▼

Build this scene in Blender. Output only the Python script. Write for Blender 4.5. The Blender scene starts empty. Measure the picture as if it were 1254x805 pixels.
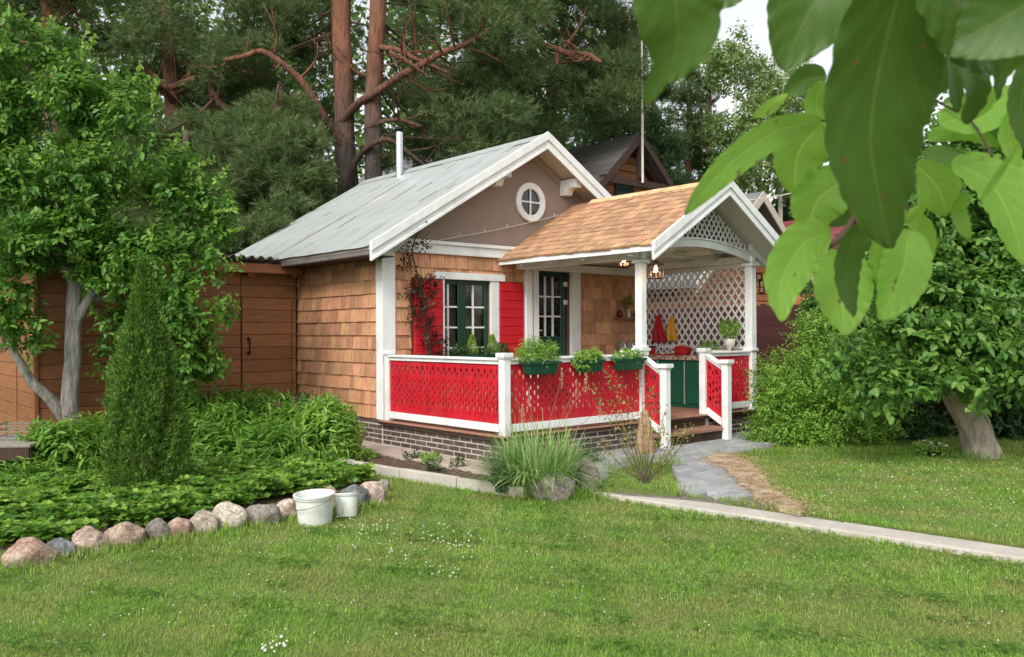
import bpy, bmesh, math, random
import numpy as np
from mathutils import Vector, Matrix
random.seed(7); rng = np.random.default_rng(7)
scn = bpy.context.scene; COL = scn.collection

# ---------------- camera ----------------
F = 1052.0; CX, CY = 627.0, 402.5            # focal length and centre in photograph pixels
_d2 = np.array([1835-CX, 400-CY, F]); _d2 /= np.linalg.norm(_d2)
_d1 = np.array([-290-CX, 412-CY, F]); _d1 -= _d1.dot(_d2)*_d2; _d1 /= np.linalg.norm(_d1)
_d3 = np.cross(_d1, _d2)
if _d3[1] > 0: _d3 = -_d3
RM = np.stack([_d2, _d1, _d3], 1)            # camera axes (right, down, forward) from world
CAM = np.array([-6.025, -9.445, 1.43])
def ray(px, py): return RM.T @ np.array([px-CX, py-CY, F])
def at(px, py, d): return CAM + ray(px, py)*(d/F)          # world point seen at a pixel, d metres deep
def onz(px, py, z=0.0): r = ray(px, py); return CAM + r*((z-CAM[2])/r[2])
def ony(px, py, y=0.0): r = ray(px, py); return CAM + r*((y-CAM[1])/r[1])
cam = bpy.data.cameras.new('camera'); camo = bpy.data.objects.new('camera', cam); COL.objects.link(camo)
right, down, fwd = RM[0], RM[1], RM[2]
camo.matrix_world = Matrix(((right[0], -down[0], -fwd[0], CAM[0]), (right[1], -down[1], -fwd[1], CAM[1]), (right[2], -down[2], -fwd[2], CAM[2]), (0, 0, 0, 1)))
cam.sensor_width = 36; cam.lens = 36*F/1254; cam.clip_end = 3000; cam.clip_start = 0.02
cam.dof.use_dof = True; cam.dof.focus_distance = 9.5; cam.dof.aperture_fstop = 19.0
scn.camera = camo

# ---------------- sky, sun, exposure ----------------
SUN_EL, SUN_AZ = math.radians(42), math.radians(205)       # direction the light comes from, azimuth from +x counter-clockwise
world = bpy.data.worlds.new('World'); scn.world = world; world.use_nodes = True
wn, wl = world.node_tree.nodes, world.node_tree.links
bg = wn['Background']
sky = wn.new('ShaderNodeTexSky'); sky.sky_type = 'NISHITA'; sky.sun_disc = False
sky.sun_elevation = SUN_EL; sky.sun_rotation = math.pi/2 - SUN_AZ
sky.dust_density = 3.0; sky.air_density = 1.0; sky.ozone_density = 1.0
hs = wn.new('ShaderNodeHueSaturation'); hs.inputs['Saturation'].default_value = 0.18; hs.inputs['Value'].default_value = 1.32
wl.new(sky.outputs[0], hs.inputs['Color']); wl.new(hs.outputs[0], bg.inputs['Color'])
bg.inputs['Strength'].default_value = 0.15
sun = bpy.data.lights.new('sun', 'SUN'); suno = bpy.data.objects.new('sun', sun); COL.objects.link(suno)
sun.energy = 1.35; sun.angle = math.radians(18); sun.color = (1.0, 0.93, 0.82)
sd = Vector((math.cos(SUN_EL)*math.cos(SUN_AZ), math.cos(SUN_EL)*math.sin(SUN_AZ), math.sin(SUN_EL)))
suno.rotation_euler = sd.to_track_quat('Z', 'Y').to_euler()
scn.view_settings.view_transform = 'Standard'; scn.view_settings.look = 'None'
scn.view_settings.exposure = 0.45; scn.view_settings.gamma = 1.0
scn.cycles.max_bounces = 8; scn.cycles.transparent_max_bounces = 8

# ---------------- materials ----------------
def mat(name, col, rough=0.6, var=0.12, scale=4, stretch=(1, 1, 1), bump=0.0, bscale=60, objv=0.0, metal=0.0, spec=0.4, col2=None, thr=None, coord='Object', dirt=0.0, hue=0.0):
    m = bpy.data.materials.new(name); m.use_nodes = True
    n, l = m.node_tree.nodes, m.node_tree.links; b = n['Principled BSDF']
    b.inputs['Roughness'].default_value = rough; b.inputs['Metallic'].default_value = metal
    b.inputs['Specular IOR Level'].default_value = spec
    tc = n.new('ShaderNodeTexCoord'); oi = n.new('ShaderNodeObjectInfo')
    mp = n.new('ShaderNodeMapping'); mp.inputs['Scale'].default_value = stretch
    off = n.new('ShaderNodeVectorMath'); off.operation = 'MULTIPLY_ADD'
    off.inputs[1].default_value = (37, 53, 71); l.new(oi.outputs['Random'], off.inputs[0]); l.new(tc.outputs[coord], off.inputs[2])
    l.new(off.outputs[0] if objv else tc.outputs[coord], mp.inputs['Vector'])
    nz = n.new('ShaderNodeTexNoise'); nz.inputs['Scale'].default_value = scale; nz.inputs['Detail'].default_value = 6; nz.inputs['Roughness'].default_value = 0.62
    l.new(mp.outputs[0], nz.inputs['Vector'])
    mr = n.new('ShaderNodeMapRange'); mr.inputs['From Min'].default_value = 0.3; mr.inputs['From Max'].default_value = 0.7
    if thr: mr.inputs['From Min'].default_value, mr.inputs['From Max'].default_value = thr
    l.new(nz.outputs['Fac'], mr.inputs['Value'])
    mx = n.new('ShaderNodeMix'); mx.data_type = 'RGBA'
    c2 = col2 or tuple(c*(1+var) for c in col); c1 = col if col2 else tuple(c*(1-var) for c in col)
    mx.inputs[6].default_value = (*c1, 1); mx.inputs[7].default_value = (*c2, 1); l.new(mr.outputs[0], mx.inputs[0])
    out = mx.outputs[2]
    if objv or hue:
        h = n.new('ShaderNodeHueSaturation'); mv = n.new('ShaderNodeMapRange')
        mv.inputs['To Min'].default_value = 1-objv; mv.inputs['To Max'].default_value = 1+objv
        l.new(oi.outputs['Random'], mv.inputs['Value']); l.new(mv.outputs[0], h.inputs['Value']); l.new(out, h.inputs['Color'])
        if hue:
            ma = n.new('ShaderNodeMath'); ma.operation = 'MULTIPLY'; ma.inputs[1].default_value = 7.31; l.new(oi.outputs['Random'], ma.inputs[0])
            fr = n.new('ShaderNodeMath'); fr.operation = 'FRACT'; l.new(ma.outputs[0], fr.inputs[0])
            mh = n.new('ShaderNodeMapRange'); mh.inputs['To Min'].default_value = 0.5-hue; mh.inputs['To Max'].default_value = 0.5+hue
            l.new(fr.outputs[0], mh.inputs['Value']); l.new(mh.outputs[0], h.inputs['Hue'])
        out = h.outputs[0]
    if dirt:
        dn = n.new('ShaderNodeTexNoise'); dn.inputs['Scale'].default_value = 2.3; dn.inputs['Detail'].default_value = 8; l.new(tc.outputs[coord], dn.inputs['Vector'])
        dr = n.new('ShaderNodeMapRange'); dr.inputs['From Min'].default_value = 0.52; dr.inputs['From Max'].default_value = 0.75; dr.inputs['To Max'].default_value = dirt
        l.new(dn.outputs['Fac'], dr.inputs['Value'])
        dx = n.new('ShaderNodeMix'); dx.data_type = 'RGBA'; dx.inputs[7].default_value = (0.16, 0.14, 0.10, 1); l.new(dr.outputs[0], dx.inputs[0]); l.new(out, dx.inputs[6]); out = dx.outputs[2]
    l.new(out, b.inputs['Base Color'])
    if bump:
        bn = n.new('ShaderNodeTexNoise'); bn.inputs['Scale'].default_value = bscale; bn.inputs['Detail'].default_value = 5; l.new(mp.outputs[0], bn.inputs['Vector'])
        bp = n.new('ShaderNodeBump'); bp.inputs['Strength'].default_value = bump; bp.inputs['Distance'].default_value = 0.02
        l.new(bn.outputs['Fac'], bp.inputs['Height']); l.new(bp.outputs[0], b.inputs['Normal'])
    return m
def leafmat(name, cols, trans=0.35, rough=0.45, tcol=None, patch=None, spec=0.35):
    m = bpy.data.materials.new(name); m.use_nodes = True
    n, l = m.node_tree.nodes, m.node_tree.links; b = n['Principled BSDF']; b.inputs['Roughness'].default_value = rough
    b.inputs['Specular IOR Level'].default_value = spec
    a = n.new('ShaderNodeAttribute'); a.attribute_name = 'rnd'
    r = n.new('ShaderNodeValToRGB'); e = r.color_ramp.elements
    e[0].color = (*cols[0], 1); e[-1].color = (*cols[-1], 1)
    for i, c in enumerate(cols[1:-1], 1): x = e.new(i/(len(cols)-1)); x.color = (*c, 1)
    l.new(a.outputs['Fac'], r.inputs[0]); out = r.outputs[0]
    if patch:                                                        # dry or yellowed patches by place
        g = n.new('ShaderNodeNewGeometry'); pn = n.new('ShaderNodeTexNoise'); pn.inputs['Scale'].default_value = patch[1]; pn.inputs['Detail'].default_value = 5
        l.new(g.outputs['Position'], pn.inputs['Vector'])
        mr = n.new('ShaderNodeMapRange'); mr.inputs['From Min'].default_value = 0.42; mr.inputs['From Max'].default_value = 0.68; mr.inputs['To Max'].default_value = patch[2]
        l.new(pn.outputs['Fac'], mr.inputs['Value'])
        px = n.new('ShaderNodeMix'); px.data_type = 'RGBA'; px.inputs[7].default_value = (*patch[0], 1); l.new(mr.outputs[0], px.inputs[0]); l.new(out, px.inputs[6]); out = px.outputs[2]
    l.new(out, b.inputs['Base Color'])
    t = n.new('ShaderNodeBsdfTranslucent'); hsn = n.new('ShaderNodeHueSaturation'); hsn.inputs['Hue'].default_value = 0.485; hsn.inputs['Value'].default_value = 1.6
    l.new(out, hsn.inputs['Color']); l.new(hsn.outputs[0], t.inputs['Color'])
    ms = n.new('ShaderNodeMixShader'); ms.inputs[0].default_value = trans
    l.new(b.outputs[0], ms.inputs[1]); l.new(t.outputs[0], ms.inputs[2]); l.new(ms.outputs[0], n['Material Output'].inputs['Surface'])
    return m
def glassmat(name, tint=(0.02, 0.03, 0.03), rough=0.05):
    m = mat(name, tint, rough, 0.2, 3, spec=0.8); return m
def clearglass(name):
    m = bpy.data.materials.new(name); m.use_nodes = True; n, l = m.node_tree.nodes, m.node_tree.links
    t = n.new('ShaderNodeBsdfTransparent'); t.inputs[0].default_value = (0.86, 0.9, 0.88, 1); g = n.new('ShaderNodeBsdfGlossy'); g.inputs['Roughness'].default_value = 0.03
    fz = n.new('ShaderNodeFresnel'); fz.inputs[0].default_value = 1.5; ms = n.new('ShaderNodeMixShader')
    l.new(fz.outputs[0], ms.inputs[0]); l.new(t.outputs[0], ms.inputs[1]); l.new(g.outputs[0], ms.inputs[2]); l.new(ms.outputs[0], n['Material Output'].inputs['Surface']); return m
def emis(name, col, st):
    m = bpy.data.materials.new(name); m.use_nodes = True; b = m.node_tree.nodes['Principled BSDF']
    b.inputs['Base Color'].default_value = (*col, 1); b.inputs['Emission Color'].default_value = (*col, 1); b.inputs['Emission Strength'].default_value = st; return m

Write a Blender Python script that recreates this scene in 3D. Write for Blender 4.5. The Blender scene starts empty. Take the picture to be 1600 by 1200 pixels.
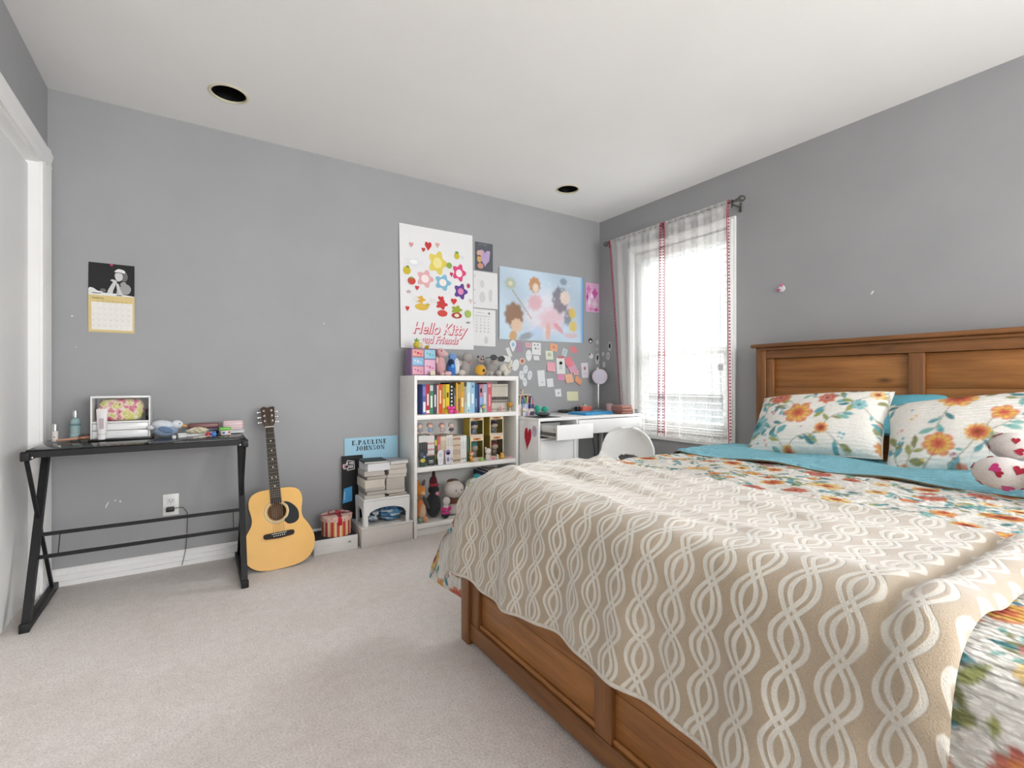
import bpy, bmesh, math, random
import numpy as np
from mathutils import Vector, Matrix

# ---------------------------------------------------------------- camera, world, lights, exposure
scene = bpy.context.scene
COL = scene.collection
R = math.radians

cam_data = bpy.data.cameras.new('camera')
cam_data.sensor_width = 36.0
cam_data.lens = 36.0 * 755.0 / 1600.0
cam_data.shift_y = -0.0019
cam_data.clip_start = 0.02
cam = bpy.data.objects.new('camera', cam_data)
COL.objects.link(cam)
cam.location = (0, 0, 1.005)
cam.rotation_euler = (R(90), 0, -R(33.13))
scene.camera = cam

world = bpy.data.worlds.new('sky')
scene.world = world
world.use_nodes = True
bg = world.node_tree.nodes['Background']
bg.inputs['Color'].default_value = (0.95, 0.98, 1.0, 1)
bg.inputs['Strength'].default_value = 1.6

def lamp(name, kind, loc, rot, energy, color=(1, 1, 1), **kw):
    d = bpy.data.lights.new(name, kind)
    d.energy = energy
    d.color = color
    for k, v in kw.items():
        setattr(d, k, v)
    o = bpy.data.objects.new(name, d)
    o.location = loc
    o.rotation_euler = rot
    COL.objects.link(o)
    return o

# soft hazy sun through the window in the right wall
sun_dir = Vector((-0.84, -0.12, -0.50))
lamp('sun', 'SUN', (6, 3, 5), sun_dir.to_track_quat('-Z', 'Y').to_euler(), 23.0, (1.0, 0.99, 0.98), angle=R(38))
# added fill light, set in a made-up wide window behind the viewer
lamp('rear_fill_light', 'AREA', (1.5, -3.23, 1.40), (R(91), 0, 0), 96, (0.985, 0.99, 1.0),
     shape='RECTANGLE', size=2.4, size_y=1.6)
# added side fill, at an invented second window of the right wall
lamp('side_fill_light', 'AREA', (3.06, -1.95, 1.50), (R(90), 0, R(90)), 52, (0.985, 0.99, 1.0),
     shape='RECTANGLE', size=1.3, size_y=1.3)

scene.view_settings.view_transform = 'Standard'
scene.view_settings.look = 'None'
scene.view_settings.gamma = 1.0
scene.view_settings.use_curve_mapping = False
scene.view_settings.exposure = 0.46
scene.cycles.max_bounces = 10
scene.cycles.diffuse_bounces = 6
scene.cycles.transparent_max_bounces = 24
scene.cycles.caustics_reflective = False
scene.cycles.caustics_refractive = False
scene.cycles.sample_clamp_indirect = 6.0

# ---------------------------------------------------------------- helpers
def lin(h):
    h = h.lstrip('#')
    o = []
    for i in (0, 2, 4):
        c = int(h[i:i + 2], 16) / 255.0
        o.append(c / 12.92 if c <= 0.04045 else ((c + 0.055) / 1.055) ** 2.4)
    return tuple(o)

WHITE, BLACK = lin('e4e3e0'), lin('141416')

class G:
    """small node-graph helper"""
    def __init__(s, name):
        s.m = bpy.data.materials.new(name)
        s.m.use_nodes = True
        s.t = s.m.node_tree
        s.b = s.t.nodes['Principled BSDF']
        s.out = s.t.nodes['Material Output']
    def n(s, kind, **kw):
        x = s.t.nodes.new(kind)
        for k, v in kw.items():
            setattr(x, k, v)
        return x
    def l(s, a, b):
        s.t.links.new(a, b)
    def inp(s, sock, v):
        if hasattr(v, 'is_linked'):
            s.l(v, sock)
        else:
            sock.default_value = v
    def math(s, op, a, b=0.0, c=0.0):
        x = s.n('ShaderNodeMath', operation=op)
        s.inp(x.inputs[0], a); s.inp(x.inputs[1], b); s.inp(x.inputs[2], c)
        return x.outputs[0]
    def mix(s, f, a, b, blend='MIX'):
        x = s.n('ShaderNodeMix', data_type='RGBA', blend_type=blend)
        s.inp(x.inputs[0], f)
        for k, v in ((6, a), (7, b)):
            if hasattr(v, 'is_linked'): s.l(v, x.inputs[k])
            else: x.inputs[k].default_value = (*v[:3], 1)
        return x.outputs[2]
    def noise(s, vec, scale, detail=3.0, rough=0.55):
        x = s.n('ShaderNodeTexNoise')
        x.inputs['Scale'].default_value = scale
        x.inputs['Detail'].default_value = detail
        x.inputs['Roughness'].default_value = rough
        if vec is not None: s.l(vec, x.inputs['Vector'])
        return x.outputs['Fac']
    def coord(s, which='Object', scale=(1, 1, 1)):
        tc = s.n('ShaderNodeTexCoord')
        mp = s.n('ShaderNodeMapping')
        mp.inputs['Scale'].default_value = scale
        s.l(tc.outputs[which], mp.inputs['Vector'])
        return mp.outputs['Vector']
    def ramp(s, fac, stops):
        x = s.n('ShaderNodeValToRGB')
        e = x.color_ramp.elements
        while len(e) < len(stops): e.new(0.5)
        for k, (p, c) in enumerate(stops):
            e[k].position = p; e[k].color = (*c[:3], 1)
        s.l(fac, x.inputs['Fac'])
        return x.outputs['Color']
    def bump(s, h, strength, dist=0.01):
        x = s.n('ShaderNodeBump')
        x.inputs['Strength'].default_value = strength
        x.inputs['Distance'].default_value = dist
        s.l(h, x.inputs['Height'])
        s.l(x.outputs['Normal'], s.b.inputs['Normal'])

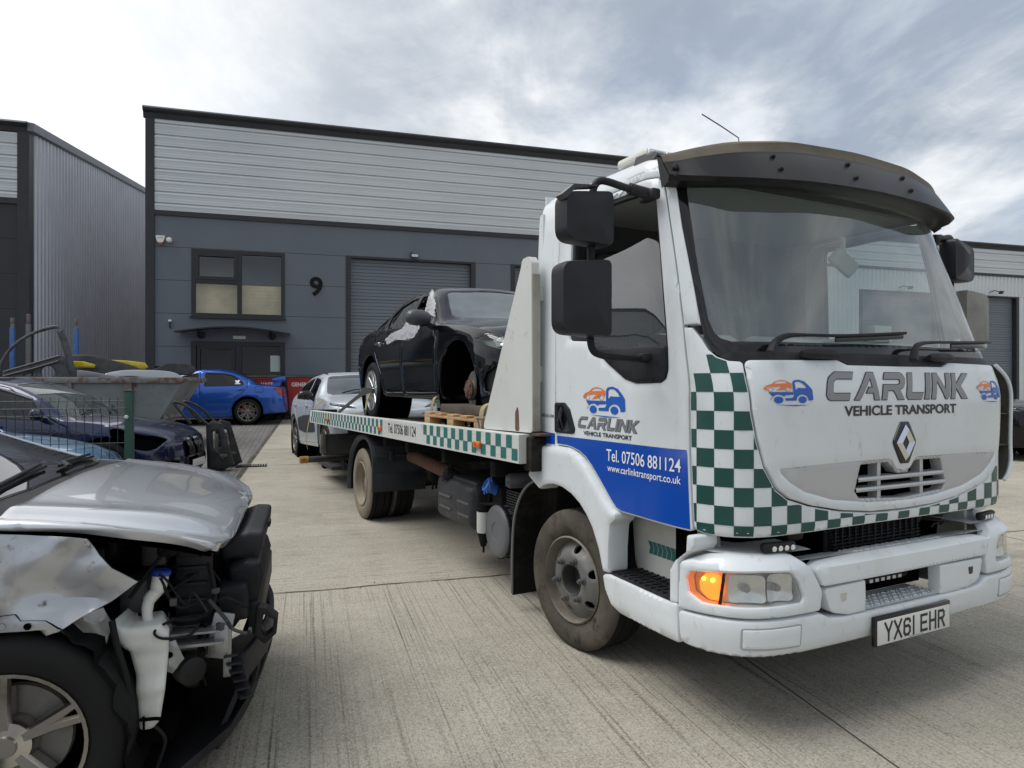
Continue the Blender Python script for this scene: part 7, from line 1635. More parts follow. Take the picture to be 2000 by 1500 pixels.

▲

__YOUR TASK__:
Pictures do not belong in the copy. Repeat only the lines from the top of the records through the line containing "scn = bpy.context.scene; COL = scn.collection".

__CORRECT ANSWER__:
Build this scene in Blender. Output only the Python script. Write for Blender 4.5. The Blender scene starts empty. Measure the picture as if it were 1254x805 pixels.
import bpy, bmesh, math, random
import numpy as np
from mathutils import Vector, Matrix
random.seed(7); rng = np.random.default_rng(7)
scn = bpy.context.scene; COL = scn.collection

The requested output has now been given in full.